Safety glass is designed to reduce injury risk when glass is broken or impacted. In architectural projects, safety glass is widely used for doors, windows, shower enclosures, railings, partitions, facades, skylights, canopies, pool fencing, and other areas where people may come into contact with glass.
The most common types of safety glass include tempered glass, laminated glass, tempered laminated glass, wired glass, security glass, and bullet-resistant glass systems. Each type has a different structure, breakage behavior, and application.
What Is Safety Glass?
Safety glass is not one single product. It is a group of glass products designed to improve safety compared with ordinary annealed glass. Some safety glass breaks into smaller particles. Some safety glass holds broken pieces together with an interlayer. Some security glass is designed for higher impact or protective performance.
For B2B buyers, choosing the right safety glass depends on the application, building code requirements, glass size, installation method, hardware system, and expected risk level.
Main Types of Safety Glass
The main types of safety glass include:
- Tempered glass: Heat-treated glass with higher strength and safer breakage behavior.
- Laminated glass: Glass bonded with an interlayer that helps hold broken glass together.
- Tempered laminated glass: A combination of tempered glass strength and laminated glass retention.
- Wired glass: Glass with embedded wire mesh for specific traditional or fire-rated applications.
- Security glass: Glass designed for forced-entry resistance, impact resistance, or protective glazing.
- Ballistic glass: A tested multi-layer system designed for bullet-resistant applications.
Is Tempered Glass Safety Glass?
Yes. Tempered glass is one of the most common safety glass products. It is stronger than ordinary annealed glass and usually breaks into small granular fragments instead of long sharp shards.
Tempered glass is commonly used for shower doors, glass doors, partitions, tabletops, commercial glazing, shopfronts, and many interior glass applications.
Is Laminated Glass Safety Glass?
Yes. Laminated glass is also safety glass. It is made by bonding two or more glass layers with an interlayer. When laminated glass breaks, the interlayer helps hold the broken pieces together and reduces the risk of falling glass.
Laminated glass is commonly used for railings, balustrades, skylights, canopies, floors, facades, sound control glazing, and safety-critical areas.
Safety Glass for Building Applications
Safety glass is often required in hazardous locations, impact-prone areas, doors, sidelites, shower enclosures, railings, and other building applications. For building code reference, the International Code Council provides glass and glazing requirements in Chapter 24 of the International Building Code. See ICC Chapter 24: Glass and Glazing.
Project requirements may vary by country, region, building type, and installation location. Buyers should confirm local code requirements before ordering safety glass.
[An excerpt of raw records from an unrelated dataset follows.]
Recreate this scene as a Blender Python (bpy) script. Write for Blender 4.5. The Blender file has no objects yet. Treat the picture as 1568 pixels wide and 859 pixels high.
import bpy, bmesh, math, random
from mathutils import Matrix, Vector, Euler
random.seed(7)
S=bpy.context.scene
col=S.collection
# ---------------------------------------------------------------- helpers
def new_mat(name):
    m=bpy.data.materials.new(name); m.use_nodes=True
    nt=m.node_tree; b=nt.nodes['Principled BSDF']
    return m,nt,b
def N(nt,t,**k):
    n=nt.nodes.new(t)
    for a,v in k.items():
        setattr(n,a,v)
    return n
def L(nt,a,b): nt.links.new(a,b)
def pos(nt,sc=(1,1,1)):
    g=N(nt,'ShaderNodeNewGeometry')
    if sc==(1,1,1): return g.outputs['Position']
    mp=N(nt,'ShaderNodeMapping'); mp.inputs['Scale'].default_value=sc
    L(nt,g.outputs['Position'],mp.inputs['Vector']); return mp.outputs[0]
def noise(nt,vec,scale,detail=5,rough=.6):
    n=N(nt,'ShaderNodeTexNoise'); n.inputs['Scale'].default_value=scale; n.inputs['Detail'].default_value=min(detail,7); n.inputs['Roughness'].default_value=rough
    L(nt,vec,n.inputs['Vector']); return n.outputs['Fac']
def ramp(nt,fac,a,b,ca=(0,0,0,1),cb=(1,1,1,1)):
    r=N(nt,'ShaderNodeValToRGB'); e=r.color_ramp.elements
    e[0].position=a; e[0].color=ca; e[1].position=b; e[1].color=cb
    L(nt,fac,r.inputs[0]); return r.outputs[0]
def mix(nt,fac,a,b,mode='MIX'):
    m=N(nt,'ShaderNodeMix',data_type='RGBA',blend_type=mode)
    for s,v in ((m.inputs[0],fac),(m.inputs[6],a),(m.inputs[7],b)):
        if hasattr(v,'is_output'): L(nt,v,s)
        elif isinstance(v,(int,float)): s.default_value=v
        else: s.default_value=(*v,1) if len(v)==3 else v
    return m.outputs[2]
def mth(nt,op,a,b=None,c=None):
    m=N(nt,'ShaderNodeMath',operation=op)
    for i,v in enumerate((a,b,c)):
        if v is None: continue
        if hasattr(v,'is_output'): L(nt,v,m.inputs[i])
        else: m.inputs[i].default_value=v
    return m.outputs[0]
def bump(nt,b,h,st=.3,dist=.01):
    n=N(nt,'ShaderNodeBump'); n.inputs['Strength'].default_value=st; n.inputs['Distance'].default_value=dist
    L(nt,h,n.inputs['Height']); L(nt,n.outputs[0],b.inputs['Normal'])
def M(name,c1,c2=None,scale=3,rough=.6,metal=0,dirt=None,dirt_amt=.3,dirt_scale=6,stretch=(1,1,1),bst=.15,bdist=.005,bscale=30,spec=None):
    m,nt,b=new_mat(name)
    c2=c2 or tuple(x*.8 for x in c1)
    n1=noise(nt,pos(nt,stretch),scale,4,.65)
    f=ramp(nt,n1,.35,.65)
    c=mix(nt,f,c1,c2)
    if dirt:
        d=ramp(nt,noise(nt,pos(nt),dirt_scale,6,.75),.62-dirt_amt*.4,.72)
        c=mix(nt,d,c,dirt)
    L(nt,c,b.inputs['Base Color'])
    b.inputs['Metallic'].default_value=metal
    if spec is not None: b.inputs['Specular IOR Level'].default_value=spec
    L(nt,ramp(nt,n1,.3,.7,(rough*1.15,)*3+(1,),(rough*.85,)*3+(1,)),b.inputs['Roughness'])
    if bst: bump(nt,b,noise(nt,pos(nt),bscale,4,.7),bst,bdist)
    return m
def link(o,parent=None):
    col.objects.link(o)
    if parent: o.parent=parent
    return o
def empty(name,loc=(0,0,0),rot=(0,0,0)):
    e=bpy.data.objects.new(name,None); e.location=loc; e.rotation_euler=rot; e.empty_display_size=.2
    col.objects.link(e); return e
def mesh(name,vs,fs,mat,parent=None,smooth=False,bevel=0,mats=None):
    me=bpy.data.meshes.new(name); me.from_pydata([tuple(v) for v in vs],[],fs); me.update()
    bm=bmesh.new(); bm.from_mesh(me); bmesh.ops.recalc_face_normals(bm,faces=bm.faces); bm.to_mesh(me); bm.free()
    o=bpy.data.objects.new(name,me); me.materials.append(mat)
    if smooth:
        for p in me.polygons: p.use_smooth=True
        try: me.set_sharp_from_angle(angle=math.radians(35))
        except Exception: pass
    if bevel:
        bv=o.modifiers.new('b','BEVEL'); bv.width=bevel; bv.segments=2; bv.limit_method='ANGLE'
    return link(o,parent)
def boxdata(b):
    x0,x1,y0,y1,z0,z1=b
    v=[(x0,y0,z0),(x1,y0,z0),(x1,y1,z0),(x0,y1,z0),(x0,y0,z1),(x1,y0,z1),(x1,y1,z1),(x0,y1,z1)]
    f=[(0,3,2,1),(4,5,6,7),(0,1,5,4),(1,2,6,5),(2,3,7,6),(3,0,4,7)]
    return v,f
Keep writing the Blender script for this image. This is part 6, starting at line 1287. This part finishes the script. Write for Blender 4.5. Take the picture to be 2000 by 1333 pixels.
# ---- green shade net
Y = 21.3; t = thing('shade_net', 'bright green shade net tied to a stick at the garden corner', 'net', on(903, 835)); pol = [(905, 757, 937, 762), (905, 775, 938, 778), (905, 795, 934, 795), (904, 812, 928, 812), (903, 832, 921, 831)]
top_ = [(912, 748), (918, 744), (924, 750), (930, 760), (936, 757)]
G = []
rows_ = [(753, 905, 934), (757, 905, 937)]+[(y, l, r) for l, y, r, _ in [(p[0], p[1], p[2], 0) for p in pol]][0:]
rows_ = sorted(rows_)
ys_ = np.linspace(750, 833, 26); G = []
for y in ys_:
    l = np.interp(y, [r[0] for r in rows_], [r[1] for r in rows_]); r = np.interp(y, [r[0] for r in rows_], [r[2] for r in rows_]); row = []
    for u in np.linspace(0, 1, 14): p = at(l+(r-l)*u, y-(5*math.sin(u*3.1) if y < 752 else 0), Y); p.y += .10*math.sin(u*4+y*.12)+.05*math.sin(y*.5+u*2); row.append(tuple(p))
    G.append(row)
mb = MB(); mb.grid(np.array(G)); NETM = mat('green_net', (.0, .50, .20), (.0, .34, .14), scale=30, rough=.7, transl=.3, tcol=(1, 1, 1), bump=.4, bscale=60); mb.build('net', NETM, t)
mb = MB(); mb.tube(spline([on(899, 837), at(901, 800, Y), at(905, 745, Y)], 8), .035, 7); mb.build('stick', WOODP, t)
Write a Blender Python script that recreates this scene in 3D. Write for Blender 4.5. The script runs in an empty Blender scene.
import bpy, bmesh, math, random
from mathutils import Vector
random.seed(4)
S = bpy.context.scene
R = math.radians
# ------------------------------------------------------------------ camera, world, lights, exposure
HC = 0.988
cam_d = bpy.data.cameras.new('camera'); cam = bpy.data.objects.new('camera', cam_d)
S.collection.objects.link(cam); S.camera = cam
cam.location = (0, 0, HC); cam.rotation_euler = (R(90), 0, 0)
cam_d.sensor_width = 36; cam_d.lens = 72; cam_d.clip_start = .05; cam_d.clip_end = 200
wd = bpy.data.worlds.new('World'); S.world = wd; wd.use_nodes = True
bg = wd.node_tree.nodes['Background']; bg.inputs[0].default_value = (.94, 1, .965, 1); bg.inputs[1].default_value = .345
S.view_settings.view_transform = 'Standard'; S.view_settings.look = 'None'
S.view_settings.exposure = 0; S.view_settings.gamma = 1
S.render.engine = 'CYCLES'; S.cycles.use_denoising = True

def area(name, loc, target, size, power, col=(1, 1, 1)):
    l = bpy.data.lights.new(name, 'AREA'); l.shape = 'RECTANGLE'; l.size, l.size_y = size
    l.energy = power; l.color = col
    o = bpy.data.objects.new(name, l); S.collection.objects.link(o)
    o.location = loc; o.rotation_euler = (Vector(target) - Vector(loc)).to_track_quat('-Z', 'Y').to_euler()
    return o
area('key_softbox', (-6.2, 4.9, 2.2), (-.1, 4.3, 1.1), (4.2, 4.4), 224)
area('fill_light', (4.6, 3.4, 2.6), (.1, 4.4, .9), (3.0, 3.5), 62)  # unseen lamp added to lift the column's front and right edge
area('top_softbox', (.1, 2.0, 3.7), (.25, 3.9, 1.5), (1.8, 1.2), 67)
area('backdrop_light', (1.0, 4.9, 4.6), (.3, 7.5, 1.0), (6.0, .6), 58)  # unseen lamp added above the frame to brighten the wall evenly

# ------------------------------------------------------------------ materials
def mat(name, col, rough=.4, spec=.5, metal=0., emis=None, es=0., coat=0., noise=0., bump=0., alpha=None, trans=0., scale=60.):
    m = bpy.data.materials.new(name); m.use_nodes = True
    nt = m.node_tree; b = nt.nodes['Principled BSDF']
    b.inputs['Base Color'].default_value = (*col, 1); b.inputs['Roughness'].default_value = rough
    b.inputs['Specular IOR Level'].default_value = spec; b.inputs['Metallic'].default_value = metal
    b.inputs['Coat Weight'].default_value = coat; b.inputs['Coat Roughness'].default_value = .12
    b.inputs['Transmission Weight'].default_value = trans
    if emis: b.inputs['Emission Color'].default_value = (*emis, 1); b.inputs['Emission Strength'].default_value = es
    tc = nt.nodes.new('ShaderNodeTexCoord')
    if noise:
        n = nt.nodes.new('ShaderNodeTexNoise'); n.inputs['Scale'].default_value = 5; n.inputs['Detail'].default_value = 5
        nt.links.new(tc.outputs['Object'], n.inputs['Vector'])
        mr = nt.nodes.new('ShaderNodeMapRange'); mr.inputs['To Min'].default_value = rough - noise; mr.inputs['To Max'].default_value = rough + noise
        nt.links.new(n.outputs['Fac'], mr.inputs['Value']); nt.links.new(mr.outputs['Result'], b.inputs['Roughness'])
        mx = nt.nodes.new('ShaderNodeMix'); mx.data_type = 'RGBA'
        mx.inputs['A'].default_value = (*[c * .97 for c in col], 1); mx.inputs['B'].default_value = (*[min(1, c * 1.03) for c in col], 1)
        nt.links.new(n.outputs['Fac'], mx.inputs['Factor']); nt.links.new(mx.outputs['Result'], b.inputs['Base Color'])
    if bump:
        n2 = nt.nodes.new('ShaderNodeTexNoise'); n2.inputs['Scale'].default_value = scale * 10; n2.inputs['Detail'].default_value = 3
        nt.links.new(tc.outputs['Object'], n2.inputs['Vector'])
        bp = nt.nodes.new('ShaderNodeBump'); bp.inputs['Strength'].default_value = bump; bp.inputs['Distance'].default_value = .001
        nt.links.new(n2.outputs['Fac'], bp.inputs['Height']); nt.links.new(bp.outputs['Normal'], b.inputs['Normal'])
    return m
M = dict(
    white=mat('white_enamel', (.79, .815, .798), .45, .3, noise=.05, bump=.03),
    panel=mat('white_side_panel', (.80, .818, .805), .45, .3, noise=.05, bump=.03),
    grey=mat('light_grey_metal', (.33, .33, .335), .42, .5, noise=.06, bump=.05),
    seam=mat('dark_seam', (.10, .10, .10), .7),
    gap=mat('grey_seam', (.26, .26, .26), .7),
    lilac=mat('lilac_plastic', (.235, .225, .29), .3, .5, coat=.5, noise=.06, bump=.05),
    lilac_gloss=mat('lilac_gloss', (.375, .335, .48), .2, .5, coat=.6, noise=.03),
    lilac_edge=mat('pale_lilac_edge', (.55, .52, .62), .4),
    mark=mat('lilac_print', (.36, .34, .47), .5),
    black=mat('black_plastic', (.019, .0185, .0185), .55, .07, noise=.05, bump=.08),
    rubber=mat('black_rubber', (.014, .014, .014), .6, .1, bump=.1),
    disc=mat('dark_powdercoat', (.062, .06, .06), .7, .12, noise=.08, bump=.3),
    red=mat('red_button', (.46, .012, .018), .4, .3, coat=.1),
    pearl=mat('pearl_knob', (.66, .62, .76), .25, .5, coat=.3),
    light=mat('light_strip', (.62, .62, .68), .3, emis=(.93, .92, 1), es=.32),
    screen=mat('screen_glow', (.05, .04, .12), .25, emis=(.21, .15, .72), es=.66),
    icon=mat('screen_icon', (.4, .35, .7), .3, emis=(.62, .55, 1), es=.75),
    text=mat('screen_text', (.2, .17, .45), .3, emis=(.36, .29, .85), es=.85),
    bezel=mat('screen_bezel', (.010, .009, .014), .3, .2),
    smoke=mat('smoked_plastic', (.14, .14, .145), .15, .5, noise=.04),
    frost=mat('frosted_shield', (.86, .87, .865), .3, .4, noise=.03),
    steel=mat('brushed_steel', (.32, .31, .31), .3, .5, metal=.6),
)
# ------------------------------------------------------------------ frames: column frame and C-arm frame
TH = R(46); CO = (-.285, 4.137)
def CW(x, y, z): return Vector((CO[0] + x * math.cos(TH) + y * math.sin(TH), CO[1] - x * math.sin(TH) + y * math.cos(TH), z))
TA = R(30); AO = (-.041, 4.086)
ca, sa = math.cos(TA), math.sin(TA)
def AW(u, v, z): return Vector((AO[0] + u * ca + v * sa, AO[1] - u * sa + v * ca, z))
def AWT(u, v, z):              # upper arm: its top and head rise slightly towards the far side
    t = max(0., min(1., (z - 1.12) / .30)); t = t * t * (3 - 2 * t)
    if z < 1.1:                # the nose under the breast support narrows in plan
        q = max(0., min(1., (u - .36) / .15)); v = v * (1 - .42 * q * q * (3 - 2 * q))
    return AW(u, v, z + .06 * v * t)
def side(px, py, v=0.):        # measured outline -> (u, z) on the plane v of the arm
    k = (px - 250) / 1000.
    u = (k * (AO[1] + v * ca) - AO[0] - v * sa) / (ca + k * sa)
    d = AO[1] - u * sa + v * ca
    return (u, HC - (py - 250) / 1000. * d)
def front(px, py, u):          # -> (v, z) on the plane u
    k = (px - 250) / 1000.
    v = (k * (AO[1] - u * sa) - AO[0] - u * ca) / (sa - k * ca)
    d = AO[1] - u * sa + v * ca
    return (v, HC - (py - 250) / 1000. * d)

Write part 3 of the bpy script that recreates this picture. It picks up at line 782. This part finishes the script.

Safety Glass for Railings and Balustrades
Glass railings and balustrades usually require strong safety glass with post-breakage retention. Tempered laminated glass is often selected because it combines the strength of tempered glass with the safety retention of laminated glass.
For high-end railing projects, buyers may choose low iron tempered laminated glass for better clarity and a less greenish edge appearance.
Safety Glass for Shower Doors and Partitions
Shower doors and bathroom partitions commonly use tempered glass. Clear tempered glass, frosted glass, acid etched glass, and patterned privacy glass can all be used depending on the design and privacy requirement.
For office partitions and commercial interiors, laminated glass may also be used when acoustic control, privacy, or added safety is required.
Safety Glass vs Security Glass
Safety glass and security glass are related, but they are not the same. Safety glass mainly reduces injury risk caused by accidental breakage. Security glass is designed for higher risk conditions, such as forced entry, vandalism, blast, or ballistic impact.
For example, tempered glass is safety glass, but it is not bulletproof. Ordinary laminated glass is safer than annealed glass, but it should not be described as ballistic glass unless it has been tested for that purpose.
How to Choose Safety Glass
Before choosing safety glass, buyers should confirm:
- Application: door, window, railing, shower, facade, canopy, partition, or skylight
- Glass size and thickness
- Whether lamination is required
- Whether post-breakage retention is important
- Hardware and installation method
- Privacy, acoustic, or solar control requirements
- Local building code or project standard
Barrett Limited Safety Glass Supply
Barrett Limited supplies custom safety glass for architectural and construction projects, including tempered glass, laminated glass, tempered laminated glass, shower glass, railing glass, facade glass, partition glass, and custom processed glass.
We support international buyers with glass size customization, edge processing, drilling, lamination, quality control, export packaging, and project-based supply.
FAQ About Safety Glass
What is the most common safety glass?
Tempered glass and laminated glass are two of the most common safety glass products.
Is tempered glass better than laminated glass?
It depends on the application. Tempered glass has higher strength, while laminated glass provides post-breakage retention.
What safety glass is used for railings?
Tempered laminated glass is commonly used for railings, balustrades, staircases, and pool fencing.